Groupe de Lyon, mené par un trio de chanteuses et fondé par le guitariste producteur Kid Victrola, Gloria puise son inspiration, ici bluffante et enchanteresse, dans les 60’s. Et d’autres ères. Un premier album en 2016, puis un EP 6 titres en 2018, tous deux bonnissimes, ponctuent jusqu’alors son parcours. Mais garde à vous, soyez prêts et préparez vos platines: ce Sabbat Matters d’une splendeur absolue, aux harmonies vocales plus belles que ma belle, aux élans nerveux qui ne font que les faire reluire davantage, fait franchir un cap supplémentaire à l’équipe rhodanienne. Relatif au Sabbat, illustré par un dessin inédit de l’illustratrice française Nicole Claveloux, pionnière du graphisme psychédélique en France dans les années 70, l’opus étincèle de partout. Multi-genres, il passe de l’un à l’autre, ou les relie, superbement. Folk et pop, fuzz et garage, harmonies insolentes de beauté: voilà ce qui, à l’écoute, nous dégringole sur la trogne. Plus en nerfs que les sorties précédentes, bien que son thème dominant soit l’Amour de l’autre, il commence par un premier tir imparable et éponyme, au début dépaysant. Et blam!, voilà que le velours pop enlevé du sextette, doté de griffures qui en déchirent la matière, ensuite réhabilitée par ces voix à l’union magique, grimpe « direct » sur le podium .

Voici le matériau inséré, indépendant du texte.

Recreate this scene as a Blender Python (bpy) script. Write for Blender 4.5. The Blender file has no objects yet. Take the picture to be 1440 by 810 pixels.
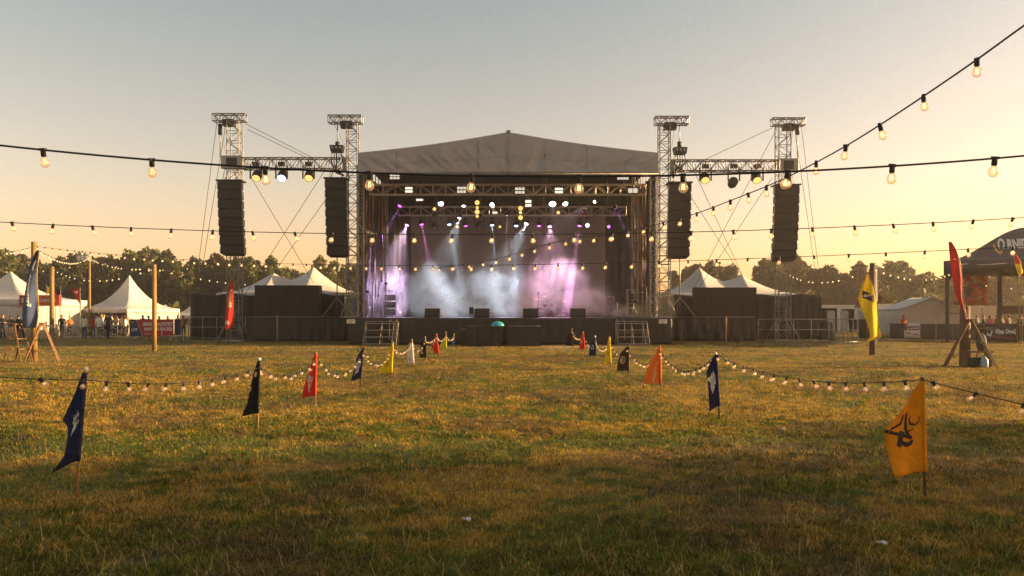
# Open-air festival field at golden hour: stage, sound towers, tents, flag rows and festoon lights.
SKY_STRENGTH, SUN_STRENGTH, EXPOSURE, HAZE = .084, 5., 1.64, .0010
ADDED_SHADE_TREES = [(88, 5.5, 1.5), (82, 11, 1.42), (104, 1.5, 1.6), (94, 15.5, 1.1), (78, 17, 1.12)]
SKY_HIGH, SKY_MID, SKY_LOW = (1.24, .915, .66, 1), (1.44, .90, .64, 1), (1.56, .80, .50, 1)
SPOT_GAIN, SMOKE_AIR = 11.0, .0065
import bpy, bmesh, math, random
import numpy as np
from mathutils import Vector as V, Matrix, Quaternion
random.seed(7); RNG = np.random.default_rng(11)
SC = bpy.context.scene; COL = SC.collection
R = math.radians
F, H, HY = 1130.0, 1.86, 440.0            # focal length and eye height of the survey camera (px, m, horizon px)
def P(x, y, d): return V(((x-720)/F*d, d, H-(y-HY)/F*d))
def GD(y): return F*H/(y-HY)               # ground distance for a foot seen at row y
def Gp(x, y): d = GD(y); return V(((x-720)/F*d, d, 0))
SUN_AZ, SUN_EL = 84.0, 11.5
SUN = V((math.sin(R(SUN_AZ))*math.cos(R(SUN_EL)), math.cos(R(SUN_AZ))*math.cos(R(SUN_EL)), math.sin(R(SUN_EL))))

# ------------------------------------------------------------------ materials
def lin(c): return tuple(((v/255)/12.92 if v <= 10 else ((v/255+.055)/1.055)**2.4) for v in c)
def nodes(name):
    m = bpy.data.materials.new(name); m.use_nodes = True
    nt = m.node_tree; nt.nodes.clear(); out = nt.nodes.new('ShaderNodeOutputMaterial')
    return m, nt, out
def N(nt, typ, **kw):
    n = nt.nodes.new(typ)
    for k, v in kw.items():
        if k.startswith('i_'):
            key = k[2:].replace('_', ' ')
            key = int(key) if key.isdigit() else key
            n.inputs[key].default_value = v
        else: setattr(n, k, v)
    return n
def mat(name, rgb, rough=.6, metal=0., var=.25, scale=6., bump=0., bscale=40., transl=0., spec=.4, dirt=None, dscale=1.5):
    """Principled surface whose colour wanders with a noise; optional translucency (cloth) and a second dirt colour."""
    m, nt, out = nodes(name); L = nt.links.new
    tc = N(nt, 'ShaderNodeTexCoord')
    no = N(nt, 'ShaderNodeTexNoise', i_Scale=scale, i_Detail=5., i_Roughness=.6); L(tc.outputs['Object'], no.inputs['Vector'])
    ramp = N(nt, 'ShaderNodeMapRange', i_From_Min=.3, i_From_Max=.7, i_To_Min=1-var, i_To_Max=1+var); L(no.outputs['Fac'], ramp.inputs['Value'])
    hs = N(nt, 'ShaderNodeHueSaturation', i_Color=(*rgb, 1)); L(ramp.outputs[0], hs.inputs['Value'])
    col = hs.outputs[0]
    if dirt:
        n2 = N(nt, 'ShaderNodeTexNoise', i_Scale=dscale, i_Detail=6., i_Roughness=.7); L(tc.outputs['Object'], n2.inputs['Vector'])
        mr = N(nt, 'ShaderNodeMapRange', i_From_Min=.48, i_From_Max=.72); L(n2.outputs['Fac'], mr.inputs['Value'])
        mx = N(nt, 'ShaderNodeMix', data_type='RGBA', i_7=(*dirt, 1)); L(mr.outputs[0], mx.inputs[0]); L(col, mx.inputs[6]); col = mx.outputs[2]
    b = N(nt, 'ShaderNodeBsdfPrincipled', i_Roughness=rough, i_Metallic=metal)
    b.inputs['Specular IOR Level'].default_value = spec
    L(col, b.inputs['Base Color'])
    rr = N(nt, 'ShaderNodeMapRange', i_From_Min=.3, i_From_Max=.7, i_To_Min=max(.05, rough-.12), i_To_Max=min(1, rough+.12)); L(no.outputs['Fac'], rr.inputs['Value']); L(rr.outputs[0], b.inputs['Roughness'])
    if bump:
        n3 = N(nt, 'ShaderNodeTexNoise', i_Scale=bscale, i_Detail=4.); L(tc.outputs['Object'], n3.inputs['Vector'])
        bp = N(nt, 'ShaderNodeBump', i_Strength=bump, i_Distance=.05); L(n3.outputs['Fac'], bp.inputs['Height']); L(bp.outputs[0], b.inputs['Normal'])
    sh = b.outputs[0]
    if transl:
        t = N(nt, 'ShaderNodeBsdfTranslucent'); L(col, t.inputs['Color'])
        ms = N(nt, 'ShaderNodeMixShader', i_Fac=transl); L(sh, ms.inputs[1]); L(t.outputs[0], ms.inputs[2]); sh = ms.outputs[0]
    L(sh, out.inputs['Surface'])
    return m
def emit(name, rgb, s):
    m, nt, out = nodes(name)
    e = N(nt, 'ShaderNodeEmission', i_Color=(*rgb, 1), i_Strength=s); nt.links.new(e.outputs[0], out.inputs['Surface'])
    return m
def wood(name, a, b, sc=(18, 18, 1.2)):
    m, nt, out = nodes(name); L = nt.links.new
    tc = N(nt, 'ShaderNodeTexCoord'); mp = N(nt, 'ShaderNodeMapping'); mp.inputs['Scale'].default_value = sc
    L(tc.outputs['Object'], mp.inputs[0])
    no = N(nt, 'ShaderNodeTexNoise', i_Scale=1.5, i_Detail=6., i_Roughness=.65); L(mp.outputs[0], no.inputs['Vector'])
    mx = N(nt, 'ShaderNodeMix', data_type='RGBA', i_6=(*a, 1), i_7=(*b, 1)); mr = N(nt, 'ShaderNodeMapRange', i_From_Min=.35, i_From_Max=.65)
    L(no.outputs['Fac'], mr.inputs[0]); L(mr.outputs[0], mx.inputs[0])
    bs = N(nt, 'ShaderNodeBsdfPrincipled', i_Roughness=.75); L(mx.outputs[2], bs.inputs['Base Color'])
    bp = N(nt, 'ShaderNodeBump', i_Strength=.4, i_Distance=.02); L(no.outputs['Fac'], bp.inputs['Height']); L(bp.outputs[0], bs.inputs['Normal'])
    L(bs.outputs[0], out.inputs['Surface']); return m
M = {}
M['alu'] = mat('aluminium', (.25, .24, .225), .5, .45, .25, 3, dirt=(.16, .14, .12))
M['alu_dark'] = mat('weathered_aluminium', (.20, .19, .18), .5, .6, .3, 3)
M['alu_lightened'] = mat('lightened_aluminium', (.5, .46, .42), .5, .3, .2, 3)  # paler aluminium copy: light on the hung trusses put into the colour
M['steel'] = mat('galvanised_steel', (.30, .29, .28), .5, .7, .2, 9)
M['black_metal'] = mat('black_metal', (.018, .018, .019), .5, .2, .3, 10)
M['grille'] = mat('speaker_grille', (.024, .023, .021), .7, .1, .35, 14, bump=.3, bscale=90)
M['cabinet'] = mat('black_painted_ply', (.016, .015, .014), .65, 0, .4, 6, dirt=(.035, .03, .024), dscale=2.5)
M['edge'] = mat('worn_ply_edge', (.16, .08, .035), .7, 0, .5, 8)
M['drape'] = mat('black_drape', (.017, .016, .0155), .6, 0, .4, 1.2, bump=.6, bscale=2.2, spec=.4, dirt=(.024, .021, .018), dscale=.6)
M['skirt'] = mat('black_skirt_cloth', (.020, .019, .017), .6, 0, .35, 1.2, bump=.5, bscale=2.6, spec=.4, dirt=(.045, .038, .028), dscale=.9)
M['roof'] = mat('grey_roof_fabric', (.28, .30, .33), .65, 0, .10, 1.2, bump=.45, bscale=1.4, dirt=(.235, .25, .27), dscale=.4)
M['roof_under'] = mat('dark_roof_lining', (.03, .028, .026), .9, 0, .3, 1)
M['screen'] = mat('grey_screen', (.165, .14, .13), .8, 0, .08, 1.5)
M['deck'] = mat('stage_deck', (.05, .045, .045), .5, 0, .3, 2)
M['tent'] = mat('white_tent_fabric', (.74, .72, .69), .6, 0, .06, .8, bump=.25, bscale=1.6, transl=.3, dirt=(.62, .59, .53), dscale=.7)
M['tent_wall'] = mat('white_tent_wall', (.72, .70, .67), .6, 0, .06, .8, bump=.5, bscale=1.8, transl=.45, dirt=(.58, .55, .5), dscale=.9)
M['awning'] = mat('dark_awning_fabric', (.055, .052, .056), .7, 0, .2, 1.4, bump=.4, bscale=2.5)
M['socket'] = mat('bulb_socket', (.012, .012, .012), .5, 0, .3, 30)
M['cable'] = mat('black_cable', (.012, .011, .010), .55, 0, .3, 10)
M['cable_pale'] = mat('pale_rope_cable', (.30, .24, .17), .8, 0, .3, 30)
M['wire'] = mat('steel_wire', (.10, .095, .09), .5, .5, .2, 5)
M['timber'] = wood('round_timber', (.31, .20, .06), (.17, .10, .035))
M['timber_dark'] = wood('weathered_timber', (.13, .08, .045), (.075, .045, .026))
M['ladder'] = wood('ladder_wood', (.20, .11, .045), (.11, .06, .025))
M['ladder_dark'] = wood('old_ladder_wood', (.14, .085, .045), (.08, .05, .03))
M['pole'] = wood('flag_pole_wood', (.33, .23, .11), (.22, .14, .06), (40, 40, 3))
M['pole_dark'] = wood('dark_flag_pole', (.10, .065, .035), (.05, .032, .02), (40, 40, 3))
M['white_paint'] = mat('white_paint', (.72, .70, .66), .5, 0, .1, 3, dirt=(.5, .46, .4))
M['print_white'] = mat('white_print', (.75, .74, .70), .7, 0, .08, 20, transl=.25)
M['print_black'] = mat('black_print', (.015, .014, .012), .7, 0, .1, 20)
M['print_cream'] = mat('cream_print', (.72, .58, .33), .7, 0, .1, 20, transl=.25)
M['bark'] = mat('bark', (.09, .065, .045), .9, 0, .4, 4, bump=.6, bscale=12)
M['red_cloth'] = mat('red_cloth', (.55, .035, .03), .75, 0, .12, 5, transl=.3)
M['blue_banner'] = mat('navy_banner', (.055, .095, .21), .7, 0, .15, 5, transl=.2)
M['red_banner'] = mat('red_banner', (.36, .03, .025), .7, 0, .15, 5)
M['rubber'] = mat('black_rubber', (.012, .012, .012), .85)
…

Converti ou presque, on a ensuite à se fader -c’est tout sauf une corvée- la saccade pop ornée avec superbe de Holy water, où finesse des vocaux et allant rythmique se passent la bague. Tout est beau, le beau ajouté au beau résulte en toute logique sur du magnifique. De caractère, de subtilité comme l’est l’introduction de Space rocket. Avant, tout de même, de faire tonner le ciel. Avec classe. Les guitares s’offrent là une envolée psych-fuzz du plus bel habillage, puis Miss Tambourine (à la porte du plaisir) nous impose son alternance entre charme vocal et coups de tonnerre instrumentaux. Tout ça obéit à un dosage savant, se pare d’envolées acidulées, jusqu’à rafler la mise parce que Gloria, c’est du lourd.
Le temps de quelques applaudissements (sur le disque, mais on acclamera nous aussi l’oeuvre en présence, et pas qu’un peu…), voilà pour nos esgourdes en pleine extase Skeletons (long). Des chants au sommet, soudainement une pointe acérée que ceux-ci surlignent et bim!, on se retrouve avec une énième merveille plantée sur sillon. Le tout sans répit aucun puisque You had it all, rythmé et posté au carrefour des époques, nous régale à son tour. C’est pire que le bon vin, ce Sabbat Matters. Il enivre et appelle à rester dans la dépendance. Pour cela, il s’appuie sur les notes d’un Back in town qui lui aussi, célèbre l’union des vocaux-soleil et d’une instrumentation qui refuse, entre le rude et le doux, de se positionner. Comment tu veux, toi, résister à tout ça?? Essaye même pas, dirait le Nordiste. Soumets-toi: à ces voix, à ces guitares, à cette rythmique qui serpente sur tout type de pente.
Cale-toi bien aussi, histoire d’en profiter pleinement, ce Dance with death à la retenue au bord de l’éclatement. Dans l’éclat. Dis-toi que des rondelles comme ça, ça mérite d’être usé à force de tournoyer. Prépare ton saphir, ça sera pas pour le pire. Night biting, entre guitares qui assaillent et bass-batt’ qui louvoie, mord avec élégance. Après l’album de Hoorsees, Howlin’ Banana, associé pour le coup à d’autres casbahs musicales dans le même esprit et de même importance, frappe fort. Une fois de plus. Gloria nous sert du ptit lait (humour un peu facile, j’en conviens…), tiré au pis d’une formation qui réalise un coup de maître. Global warning, tout en fuzz et vigueur mélodique envoûtante, se chargeant de finaliser ce Sabbat Matters qui « matters » de bout en bout.
Le verdict est, par conséquent, clair comme de l’eau de roche: Gloria, avec ce disque sublime, va ravir à la première audition. A Lyon comme partout ailleurs, il nourrira de la meilleure pitance nos appareils à son tout en trompant le manque, cruel et grandissant, de son live dont les soi-disant « élites » nous privent depuis une éternité déjà.